Write out, word for word, only the data from its first line to the line containing "from mathutils import Vector, Matrix".
BEGIN Supplied data
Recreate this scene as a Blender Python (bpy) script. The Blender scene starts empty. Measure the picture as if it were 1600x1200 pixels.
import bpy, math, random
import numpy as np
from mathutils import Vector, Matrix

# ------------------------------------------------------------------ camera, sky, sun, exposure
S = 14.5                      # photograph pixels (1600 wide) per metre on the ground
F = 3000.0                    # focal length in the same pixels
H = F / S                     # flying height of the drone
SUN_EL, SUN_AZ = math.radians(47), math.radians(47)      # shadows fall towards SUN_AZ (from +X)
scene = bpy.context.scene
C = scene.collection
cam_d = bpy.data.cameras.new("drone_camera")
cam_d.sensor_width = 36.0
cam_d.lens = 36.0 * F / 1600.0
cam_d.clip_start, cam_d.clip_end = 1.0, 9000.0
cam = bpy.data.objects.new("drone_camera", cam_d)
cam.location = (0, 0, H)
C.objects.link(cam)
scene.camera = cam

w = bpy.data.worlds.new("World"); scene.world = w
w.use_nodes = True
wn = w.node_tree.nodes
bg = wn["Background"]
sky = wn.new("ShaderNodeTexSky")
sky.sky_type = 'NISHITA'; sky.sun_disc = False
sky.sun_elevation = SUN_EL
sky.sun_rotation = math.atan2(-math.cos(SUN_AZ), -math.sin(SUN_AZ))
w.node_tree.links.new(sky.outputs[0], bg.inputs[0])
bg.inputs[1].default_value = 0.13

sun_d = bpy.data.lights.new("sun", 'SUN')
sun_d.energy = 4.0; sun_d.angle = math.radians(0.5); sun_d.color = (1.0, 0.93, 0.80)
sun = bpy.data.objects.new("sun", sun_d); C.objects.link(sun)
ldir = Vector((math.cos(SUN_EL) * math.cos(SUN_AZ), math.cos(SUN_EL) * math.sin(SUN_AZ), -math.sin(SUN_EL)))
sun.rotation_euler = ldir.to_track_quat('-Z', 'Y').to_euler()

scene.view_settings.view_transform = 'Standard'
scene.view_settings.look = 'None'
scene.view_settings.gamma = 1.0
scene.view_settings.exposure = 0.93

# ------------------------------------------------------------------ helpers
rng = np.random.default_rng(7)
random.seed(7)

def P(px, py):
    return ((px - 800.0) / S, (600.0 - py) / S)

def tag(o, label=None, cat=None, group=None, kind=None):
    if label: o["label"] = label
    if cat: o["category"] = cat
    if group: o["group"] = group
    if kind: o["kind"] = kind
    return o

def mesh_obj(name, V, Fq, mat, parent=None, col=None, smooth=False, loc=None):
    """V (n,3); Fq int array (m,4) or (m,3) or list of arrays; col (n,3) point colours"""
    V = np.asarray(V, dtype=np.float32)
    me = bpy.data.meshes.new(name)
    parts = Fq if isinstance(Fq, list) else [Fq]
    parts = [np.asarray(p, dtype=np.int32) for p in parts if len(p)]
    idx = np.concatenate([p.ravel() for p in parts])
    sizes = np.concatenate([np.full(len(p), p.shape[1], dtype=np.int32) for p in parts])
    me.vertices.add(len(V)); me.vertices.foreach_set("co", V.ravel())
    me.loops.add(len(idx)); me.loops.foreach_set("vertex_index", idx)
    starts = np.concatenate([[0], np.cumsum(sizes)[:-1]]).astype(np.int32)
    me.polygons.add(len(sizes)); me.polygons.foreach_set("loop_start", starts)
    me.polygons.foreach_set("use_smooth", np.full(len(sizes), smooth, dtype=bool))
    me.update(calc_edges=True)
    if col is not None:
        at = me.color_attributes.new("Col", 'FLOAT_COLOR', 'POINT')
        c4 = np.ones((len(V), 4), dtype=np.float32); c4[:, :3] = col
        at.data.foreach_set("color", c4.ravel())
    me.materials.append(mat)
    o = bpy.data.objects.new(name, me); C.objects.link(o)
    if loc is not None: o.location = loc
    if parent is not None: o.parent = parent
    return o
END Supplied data
__Complete answer__:
Recreate this scene as a Blender Python (bpy) script. The Blender scene starts empty. Measure the picture as if it were 1600x1200 pixels.
import bpy, math, random
import numpy as np
from mathutils import Vector, Matrix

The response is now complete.